The grisly discovery came five days after another raid on a single-family home in Mount Vernon. The owner of both homes, 82-year old Ruth Knueven, was issued two summonses for failure of owner to care for animals, one summons for failure to dispose of dead animals, and a petition for unfit owner. At the Mount Vernon home, officers found 187 live cats and 86 more dead in plastic bins.
According to neighbors, the Burke townhouse had been vacant for many years, but Knueven and her husband were regularly seen entering and exiting the townhouse.
"She's been coming and going religiously, never misses a day," said Carol Hutchinson who has lived with her husband Ronnie on Lakepointe Drive near the townhouse for 13 years.
Hutchinson said as far as she knew, the house had no electric service. She said Knueven would never stay overnight, but would often enter the house with black trash bags. Sometimes, blankets and quilts were seen covering the windows.
"She was elderly and a little eccentric, but you never thought there was something going on," said Hutchinson. "There were no odors, no dead anything."
Members of the Fairfax County Department of Health's Hoarding Task Force said Knueven's behavior fits the mold of someone with hoarding tendencies.

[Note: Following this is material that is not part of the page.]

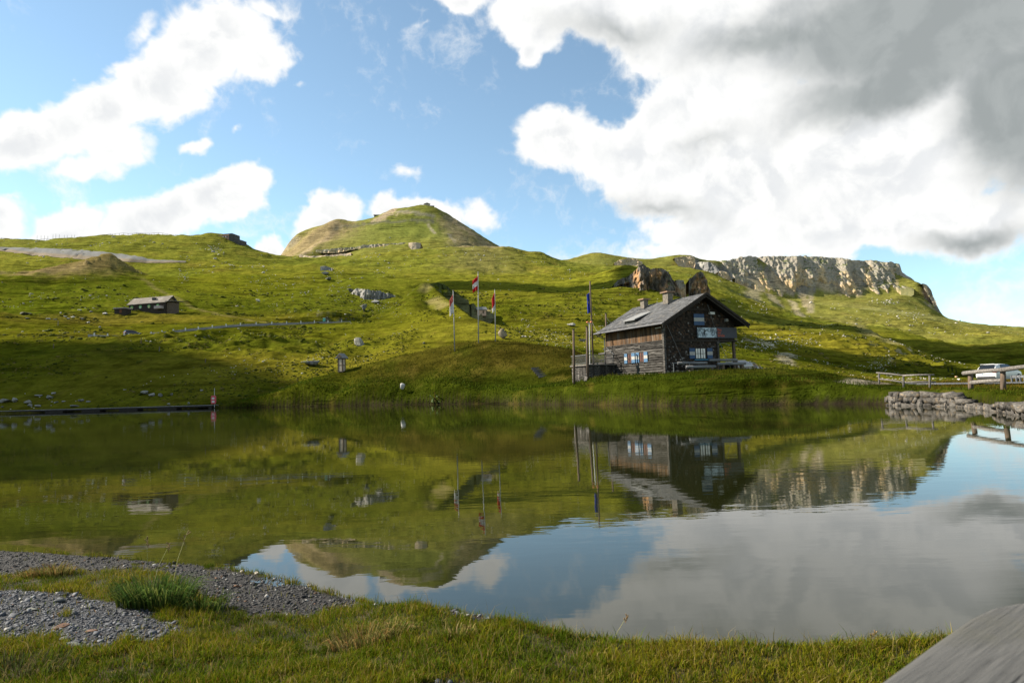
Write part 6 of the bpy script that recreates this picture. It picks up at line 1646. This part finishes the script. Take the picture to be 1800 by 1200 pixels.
# guard rail beyond the road
gr = empty('guard_rail', (pl[8][0] - nn_[8][0] * 0, pl[8][1], ROAD_Z), 0, label='steel guard rail along the far edge of the road', category='guard rail')
org = np.array(gr.location)
side = -1 if (pl[20] + nn_[20])[1] < (pl[20] - nn_[20])[1] else 1
pts_ = [np.array([*(pl[i] + side * nn_[i] * (ROAD_W / 2 + .55)), ROAD_Z + .40]) - org for i in range(2, 24)]
for a, c_ in zip(pts_[:-1], pts_[1:]): MB().beam(tuple(a), tuple(c_), .05, .18).build('rail', METALG, gr)
for a in pts_: MB().box((a[0] - .05, a[1] + .03, -.2), (a[0] + .05, a[1] + .13, a[2] + .1)).build('post', METALG, gr)

# ------------------------------------------------------------------ cars
CARW = mat('white_car_paint', (.58, .58, .565), (.55, .55, .535), 3, .28, .5)
CARK = mat('dark_car_paint', (.02, .022, .035), (.025, .027, .04), 3, .28, .5)
CARG = glass_mat('car_glass', (.012, .014, .017), .04)
BLACKP = mat('black_plastic', (.02, .02, .022), (.03, .03, .03), 12, .6, .3)
TYRE = mat('tyre_rubber', (.02, .02, .02), (.028, .028, .028), 12, .85, .2)
RIMM = mat('wheel_rim', (.4, .4, .42), (.3, .3, .32), 12, .35, .5, metal=.7)
def car(name, label, loc, rot, paint, taillight=True):
    """hatchback, length along +y, rear at y=0; lofted body"""
    o = empty(name, loc, rot, label=label, category='car')
    W = .90
    # stations: y, half width at belt, z bottom, z belt, z top, half width at top (cabin)
    st = [(.00, .70, .42, .80, .86, .60), (.05, .80, .30, .92, .98, .66), (.22, .86, .22, .95, 1.22, .64), (.55, .89, .2, .97, 1.44, .62), (.95, .9, .2, .97, 1.50, .62), (1.9, .9, .2, .96, 1.50, .62), (2.5, .9, .2, .95, 1.36, .60), (3.05, .89, .2, .94, 1.02, .70), (3.5, .87, .22, .88, .93, .70), (3.95, .80, .26, .74, .80, .62), (4.15, .62, .38, .6, .66, .5)]
    V, F = [], []
    ring = lambda w, zb, zl, zt, wt: [(-w * .92, zb), (-w, zb + .16), (-w, zl - .12), (-w * .97, zl), (-wt * 1.02, zt - .04), (-wt * .85, zt), (wt * .85, zt), (wt * 1.02, zt - .04), (w * .97, zl), (w, zl - .12), (w, zb + .16), (w * .92, zb)]
    for (y, w, zb, zl, zt, wt) in st: V += [(x, y, z) for x, z in ring(w, zb, zl, zt, wt)]
    n = 12
    for i in range(len(st) - 1):
        for k in range(n): F.append((i * n + k, i * n + (k + 1) % n, (i + 1) * n + (k + 1) % n, (i + 1) * n + k))
    F += [tuple(range(n)), tuple(range((len(st) - 1) * n + n - 1, (len(st) - 1) * n - 1, -1))]
    mb = MB(); mb.add(V, F); bo = mb.build('body', paint, o, True)
    bevel(bo, .02, 2); bo.modifiers.new('sub', 'SUBSURF').levels = 1; bo.modifiers['sub'].render_levels = 1
    # rear window, side windows, windscreen as panes set on the body
    mb = MB(); mb.add([(-.62, .055, 1.00), (.62, .055, 1.00), (.53, .40, 1.42), (-.53, .40, 1.42)], [(0, 1, 2, 3)]); rw = mb.build('rear_window', CARG, o)
    sm = rw.modifiers.new('t', 'SOLIDIFY'); sm.thickness = .05; sm.offset = 0
    for s in (-1, 1):
        mb = MB(); mb.add([(s * .885, .75, 1.0), (s * .90, 2.65, 1.0), (s * .66, 2.05, 1.42), (s * .66, .95, 1.43)], [(0, 1, 2, 3)]); sw_ = mb.build('side_window', CARG, o); sm = sw_.modifiers.new('t', 'SOLIDIFY'); sm.thickness = .04; sm.offset = 0
        for y in (.78, 3.32):
            wh = MB().tube([(s * .70, y, .31), (s * .915, y, .31)], .315, 20).build('wheel', TYRE, o, True)
            MB().tube([(s * .90, y, .31), (s * .925, y, .31)], .21, 16).build('rim', RIMM, wh)
        MB().box((s * .98 - .09, 2.45, .98), (s * .98 + .09, 2.6, 1.12)).build('mirror', paint, o)
        if taillight: MB().prism([(s * .50, .76), (s * .84, .78), (s * .86, .94), (s * .54, .92)], -.01, .12).build('tail_light', mat('tail_light_red', (.5, .10, .09), (.4, .08, .07), 9, .25, .5), o)
    MB().prism([(-.72, .28), (.72, .28), (.66, .46), (-.66, .46)], -.03, .08).build('rear_bumper', BLACKP, o)
    MB().prism([(-.26, .60), (.26, .60), (.26, .72), (-.26, .72)], -.025, .02).build('number_plate', WHITEP, o)
    MB().prism([(-.26, .60), (-.20, .60), (-.20, .72), (-.26, .72)], -.03, -.026).build('plate_band', BLUEM, o)
    MB().box((-.55, .32, 1.47), (.55, .5, 1.5)).build('spoiler', paint, o)
    return o
cx = at(1736, 672, 57.0)
car('white_car', 'white hatchback driving away behind the thick log fence', (cx[0] + .1, cx[1] + .3, ROAD_Z), math.radians(-62), CARW)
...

"People do think that everything they keep is valuable and they can’t make a decision to get rid of it," said Barbara Hobbie with the Department of Family Services and a member of the task force.
"I think animal hoarders truly believe they are rescuing the animals."
According to Officer Mike Lucas, Chief Animal Control Officer with the Fairfax County Police Department, officers raided Knueven's home in Mount Vernon in 2002, where they found over 100 cats. A court ruling allowed Knueven to retain six cats, with periodic monitoring visits from Animal Control. According to Lucas, a visit in 2003 revealed Knueven had 15 cats in the home, but all were in good health.
"It shows you how quickly someone can accumulate, go from 15 to several hundreds," he said.
For neighbors, who had noticed Knueven's strange behavior, but could never pinpoint it, the July 13 raid confirmed their suspicious that something was going on in the nondescript brick-front townhouse. Because officers found a higher percentage of dead cats at the Burke location, Hutchinson said she suspects Knueven used the townhouse as a place to store the dead cats, in Rubbermaid containers.
"Who knows how long she'd been putting those dead cats in the crates? This was like a cat mortuary. She was just stacking them up," she said.
According to John Yetman with the Hoarding Task Force, the Burke house was not condemned, but rather declared "unfit for habitation." He was quick to add, "This is a home that is restore-able. It can be repaired."